Instead of treating AI as a threat, it’s time to build bridges—to become the infrastructure layer for AI-native companies. Or as Jonathan put it, “Our biggest customers may not even exist yet—they’re being founded right now.”
🧱 From Aggregation to Orchestration
For the past decade, CPaaS players helped companies aggregate access to messaging, voice, video, and email channels. But the future lies in orchestration—guiding meaningful customer journeys across these channels with intelligence baked in.
The goal? “Outcomes, not APIs.”
Sinch and others in the space are shifting from being mere pipelines to becoming engagement platforms, where developers, startups, and enterprises can build customer experiences that adapt, learn, and deliver.

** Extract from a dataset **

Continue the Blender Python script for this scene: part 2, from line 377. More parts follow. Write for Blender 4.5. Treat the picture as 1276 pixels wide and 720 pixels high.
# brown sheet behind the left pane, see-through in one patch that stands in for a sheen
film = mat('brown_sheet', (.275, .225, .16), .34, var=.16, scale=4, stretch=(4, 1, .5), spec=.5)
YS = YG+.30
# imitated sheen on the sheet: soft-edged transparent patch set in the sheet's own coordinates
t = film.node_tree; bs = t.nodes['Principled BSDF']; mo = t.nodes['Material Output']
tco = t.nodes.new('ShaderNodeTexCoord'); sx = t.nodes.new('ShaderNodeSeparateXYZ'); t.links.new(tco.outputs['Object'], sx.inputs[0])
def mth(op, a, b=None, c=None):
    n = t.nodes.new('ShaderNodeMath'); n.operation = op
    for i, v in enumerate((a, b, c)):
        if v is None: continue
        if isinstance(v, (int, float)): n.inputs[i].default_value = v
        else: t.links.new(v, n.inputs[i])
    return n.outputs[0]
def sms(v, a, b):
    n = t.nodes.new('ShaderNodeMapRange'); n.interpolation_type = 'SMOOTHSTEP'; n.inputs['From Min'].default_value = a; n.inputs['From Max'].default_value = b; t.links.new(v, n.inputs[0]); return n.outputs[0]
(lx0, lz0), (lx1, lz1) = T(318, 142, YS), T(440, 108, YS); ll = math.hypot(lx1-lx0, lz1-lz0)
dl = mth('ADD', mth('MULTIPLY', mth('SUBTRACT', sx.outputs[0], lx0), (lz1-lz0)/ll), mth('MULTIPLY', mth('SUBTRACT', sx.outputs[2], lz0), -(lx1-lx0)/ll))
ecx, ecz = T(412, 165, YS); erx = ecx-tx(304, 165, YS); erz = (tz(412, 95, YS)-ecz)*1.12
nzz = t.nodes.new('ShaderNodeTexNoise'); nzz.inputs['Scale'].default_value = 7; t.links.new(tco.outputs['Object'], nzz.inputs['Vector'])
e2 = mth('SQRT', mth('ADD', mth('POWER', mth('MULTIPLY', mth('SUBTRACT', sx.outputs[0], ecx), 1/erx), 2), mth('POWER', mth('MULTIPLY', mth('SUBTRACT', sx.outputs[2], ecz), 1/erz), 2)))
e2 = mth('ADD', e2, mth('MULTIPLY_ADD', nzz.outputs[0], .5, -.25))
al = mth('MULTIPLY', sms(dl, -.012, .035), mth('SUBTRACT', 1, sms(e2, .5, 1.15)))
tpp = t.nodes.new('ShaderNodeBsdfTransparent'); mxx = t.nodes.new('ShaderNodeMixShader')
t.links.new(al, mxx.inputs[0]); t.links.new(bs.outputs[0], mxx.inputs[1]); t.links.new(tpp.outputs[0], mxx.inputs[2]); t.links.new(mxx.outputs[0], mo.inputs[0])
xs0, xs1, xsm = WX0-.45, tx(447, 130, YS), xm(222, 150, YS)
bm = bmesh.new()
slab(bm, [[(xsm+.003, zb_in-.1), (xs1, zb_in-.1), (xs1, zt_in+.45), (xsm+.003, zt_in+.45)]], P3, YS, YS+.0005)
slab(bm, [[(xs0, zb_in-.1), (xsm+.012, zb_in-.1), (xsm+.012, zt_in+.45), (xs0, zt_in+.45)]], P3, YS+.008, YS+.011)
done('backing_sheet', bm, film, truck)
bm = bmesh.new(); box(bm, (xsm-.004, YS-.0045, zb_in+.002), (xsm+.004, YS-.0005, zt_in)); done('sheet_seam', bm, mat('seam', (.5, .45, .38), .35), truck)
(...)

This aligns strongly with the CASA25 theme of Intelligent Engagement—moving beyond just messaging to full-stack, AI-enhanced customer interaction.

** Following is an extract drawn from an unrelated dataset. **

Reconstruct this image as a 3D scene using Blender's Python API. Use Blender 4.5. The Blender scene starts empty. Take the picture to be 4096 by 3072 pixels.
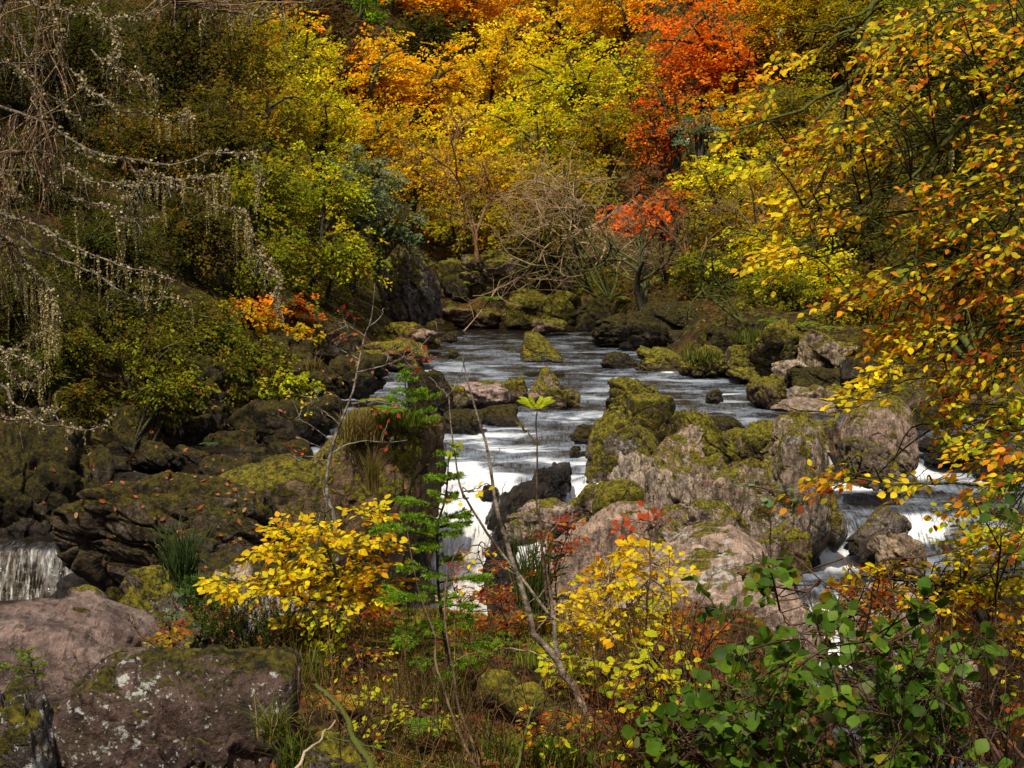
import bpy, bmesh, math
import numpy as np
C = bpy.context.scene.collection
F = 1407.0
CAMZ = 4.5
PITCH = math.atan(184.0 / F)
SP, CP = math.sin(PITCH), math.cos(PITCH)

# ------------------------------------------------------------------ helpers: survey points -> world
def at(px, py, Y):
    """world point seen in photo direction (px,py) standing at distance Y"""
    dx, dz, dy = (px - 512.0), -(py - 384.0), F
    y = dy * CP + dz * SP
    z = dz * CP - dy * SP
    k = Y / y
    return np.array([dx * k, Y, CAMZ + z * k])
def onz(px, py, z):
    dx, dz, dy = (px - 512.0), -(py - 384.0), F
    y = dy * CP + dz * SP
    zz = dz * CP - dy * SP
    k = (z - CAMZ) / zz
    return np.array([dx * k, y * k, z])
def pxm(n, Y): return n * Y / F
def sstep(a, b, x):
    t = np.clip((np.asarray(x, float) - a) / (b - a), 0, 1)
    return t * t * (3 - 2 * t)
def nrm(v): return v / np.maximum(np.linalg.norm(v, axis=-1, keepdims=True), 1e-9)

def _hash(ix, iy, iz):
    h = (ix.astype(np.uint32) * np.uint32(374761393) + iy.astype(np.uint32) * np.uint32(668265263) + iz.astype(np.uint32) * np.uint32(2147483647 - 58))
    h = (h ^ (h >> np.uint32(13))) * np.uint32(1274126177)
    h = h ^ (h >> np.uint32(16))
    return (h & np.uint32(0xFFFFFF)).astype(np.float64) / float(0xFFFFFF)
def vnoise(p):
    p = np.asarray(p, float)
    i = np.floor(p).astype(np.int64); f = p - i
    u = f * f * (3 - 2 * f)
    x, y, z = i[..., 0], i[..., 1], i[..., 2]
    def h(a, b, c): return _hash((x + a) & 0xFFFFFFF, (y + b) & 0xFFFFFFF, (z + c) & 0xFFFFFFF)
    def L(a, b, t): return a + (b - a) * t
    x00 = L(h(0,0,0), h(1,0,0), u[..., 0]); x10 = L(h(0,1,0), h(1,1,0), u[..., 0])
    x01 = L(h(0,0,1), h(1,0,1), u[..., 0]); x11 = L(h(0,1,1), h(1,1,1), u[..., 0])
    return L(L(x00, x10, u[..., 1]), L(x01, x11, u[..., 1]), u[..., 2])
def fbm(p, oct=4, gain=.5):
    a, s, t = 1.0, 0.0, 0.0
    p = np.asarray(p, float)
    for k in range(oct):
        s = s + a * (vnoise(p * (2.03 ** k) + 17.3 * k) - .5); t += a; a *= gain
    return s / t * 2

# ------------------------------------------------------------------ mesh builder
class MB:
    def __init__(s): s.v, s.f, s.c, s.p, s.n = [], [], [], [], 0
    def add(s, v, f, col=(1, 1, 1), par=None):
        v = np.asarray(v, float).reshape(-1, 3); m = len(v)
        c = np.empty((m, 3)); c[:] = col
        s.v.append(v); s.c.append(c)
        q = np.zeros((m, 3))
        if par is not None: q[:] = par
        s.p.append(q)
        f = np.asarray(f, np.int64); s.f.append(f + s.n); s.n += m
    def build(s, name, mat, parent=None, origin=None, smooth=True):
        o0 = np.zeros(3) if origin is None else np.asarray(origin, float)
        v = np.concatenate(s.v) - o0; c = np.concatenate(s.c); q = np.concatenate(s.p)
        me = bpy.data.meshes.new(name)
        me.vertices.add(len(v)); me.vertices.foreach_set('co', v.astype(np.float32).ravel())
        tot = np.concatenate([np.full(len(f), f.shape[1], np.int64) for f in s.f])
        idx = np.concatenate([f.ravel() for f in s.f])
        me.loops.add(len(idx)); me.loops.foreach_set('vertex_index', idx.astype(np.int32))
        me.polygons.add(len(tot))
        st = np.concatenate([[0], np.cumsum(tot)[:-1]])
        me.polygons.foreach_set('loop_start', st.astype(np.int32))
        me.polygons.foreach_set('loop_total', tot.astype(np.int32))
        me.polygons.foreach_set('use_smooth', np.full(len(tot), smooth))
        a = me.attributes.new('Col', 'FLOAT_COLOR', 'POINT')
        a.data.foreach_set('color', np.c_[c, np.ones(len(c))].astype(np.float32).ravel())
        a = me.attributes.new('Par', 'FLOAT_COLOR', 'POINT')
        a.data.foreach_set('color', np.c_[q, np.ones(len(q))].astype(np.float32).ravel())
        me.update(calc_edges=True); me.validate()
        me.materials.append(mat)
        o = bpy.data.objects.new(name, me); C.objects.link(o)
        if parent is not None: o.parent = parent
        elif origin is not None: o.location = tuple(o0)
        return o

def tag(o, label=None, cat=None, group=None, kind=None):
    if label: o['label'] = label
    if cat: o['category'] = cat
    if group: o['group'] = group
    if kind: o['kind'] = kind
    return o
def thing(name, label, cat, loc, group=None):
    o = bpy.data.objects.new(name, None); C.objects.link(o)
    o.location = tuple(float(x) for x in loc); o.empty_display_size = .1
    return tag(o, label, cat, group)

def tube(mb, P, R, sides=5, col=(1, 1, 1), cap=True):
    P = np.asarray(P, float); n = len(P)
    R = np.broadcast_to(np.asarray(R, float), (n,))
    T = np.gradient(P, axis=0); T = nrm(T)
    ref = np.array([0., 0., 1.]) if abs(T[0][2]) < .9 else np.array([1., 0., 0.])
    N = np.empty((n, 3)); a = np.cross(T[0], ref); N[0] = a / max(np.linalg.norm(a), 1e-9)
    for i in range(1, n):
        a = N[i-1] - T[i] * np.dot(N[i-1], T[i]); N[i] = a / max(np.linalg.norm(a), 1e-9)
    B = np.cross(T, N)
    th = np.arange(sides) * 2 * math.pi / sides
    ring = P[:, None, :] + R[:, None, None] * (np.cos(th)[None, :, None] * N[:, None, :] + np.sin(th)[None, :, None] * B[:, None, :])
    v = ring.reshape(-1, 3)
    i = np.arange(n - 1)[:, None] * sides; j = np.arange(sides)[None, :]; k = (j + 1) % sides
    f = np.stack([i + j, i + k, i + sides + k, i + sides + j], -1).reshape(-1, 4)
    mb.add(v, f, col)
    if cap and sides >= 4:
        e = (n - 1) * sides
        mb.add(v[e:e + sides], [list(range(sides))], col)
        mb.add(v[:sides], [list(range(sides))[::-1]], col)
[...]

🧑🚀 New Customers, New Mindsets
One of Jonathan’s most compelling points came when discussing the startups entering the space: “They’re vibe-coding apps on the weekend and just want their app to send an SMS or email. They don’t understand telco legacy. They don’t care. But we can onboard them through email, and then guide them into the world of messaging and regulation.”
In other words: onboard simple, then educate.
This generation doesn’t want to learn how to navigate telco red tape. They want platforms that work—fast. And whoever solves that friction stands to win their loyalty, and their volume.
🌐 Ecosystem Thinking
In closing, both Rob and Jonathan emphasized partnerships and ecosystem alignment. The day had started with warnings—about disruption, about AI, about the death of telcos—but it ended with hope.
As Jonathan put it, “Each of the partners we’ve had on stage today has a huge future. It all comes down to agility and customer centricity. Sure, we face headwinds—but the opportunity is so much bigger.”
TL;DR: The Future is Not a Threat—It’s an Invitation.
This isn’t about resisting change. It’s about accelerating it—together. CPaaS players like Sinch, alongside telcos, AI startups, and enterprise partners, are laying the foundation for a new infrastructure: Intelligent Engagement at scale.
Aggregation was Act 1. Orchestration is Act 2. And with agentic AI, the curtain’s rising on Act 3.
Let’s make sure we all have a role to play.